Passivity Analysis of Quadrotor Aircraft for Physical Interactions

2021
The broad dissemination of unmanned aerial vehicles (UAV s), specifically quadrotor aircraft, has accelerated their successful use in a wide range of industrial, military, and agricultural applications. Research in the growing field of aerial manipulation (AM) faces many challenges but may enable the next generation of UAV applications. The physical contact required to perform AM tasks results in dynamic coupling with the environment, which may lead to instability with devastating consequences for a UAV in flight. Considering these concerns, this work seeks to determine whether off-the-shelf flight controllers for quadrotor UAV s are suitable for AM applications by investigating the passivity and coupled-stability of quad rotors using generic cascaded position-attitude (CPA) and PX4 flight controllers. Using a planar 3-degree of freedom (DOF) linearized state-space model and two high fidelity 6-DOF models with the CPA and PX4 closed-loop flight controllers, passivity is analyzed during free flight, and stability is analyzed when the UAV is coupled to environments with varying degrees of stiffness.

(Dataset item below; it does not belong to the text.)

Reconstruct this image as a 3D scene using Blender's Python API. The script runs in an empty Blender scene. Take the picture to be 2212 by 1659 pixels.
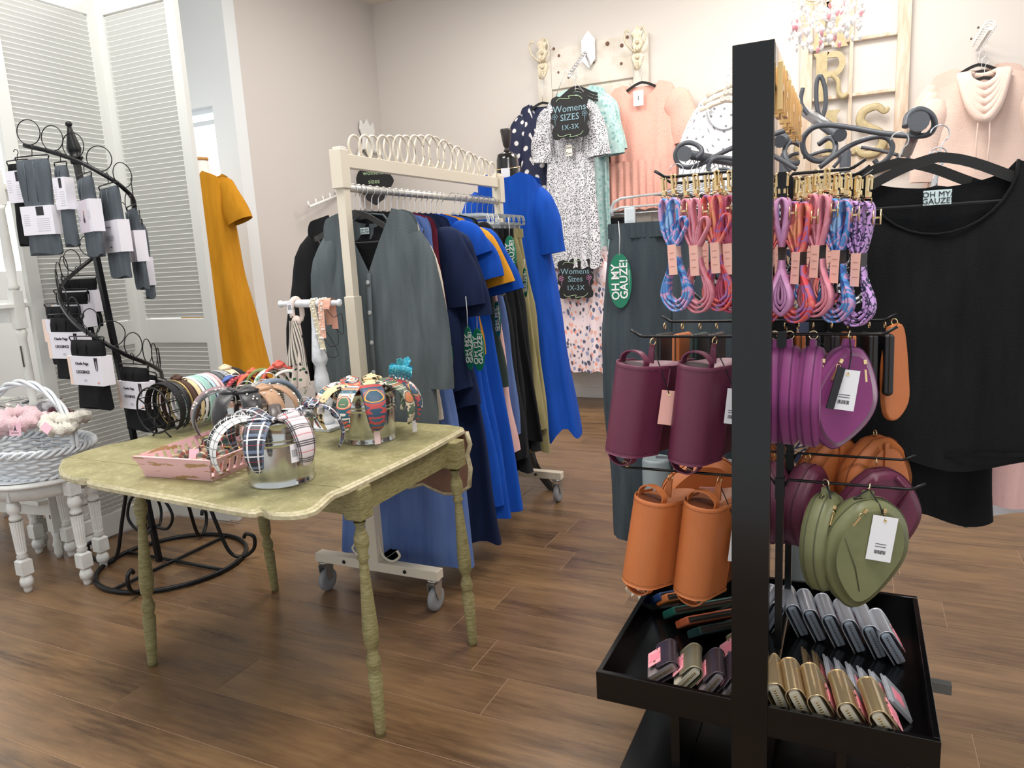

This analysis indicates that quadrotors using the CPA and PX4 flight controllers are non-passive (except for the PX4 controller in the vertical direction with certain vehicle parameters) and may become unstable when the UAV is coupled with environments of certain stiffnesses. Similarities between the results from the linearized 3-DOF model and nonlinear 6-DOF models in the passivity analysis suggest that using an analytical, linear approach is sufficient and potentially useful for vehicle geometry and controller design to improve stability for AM applications.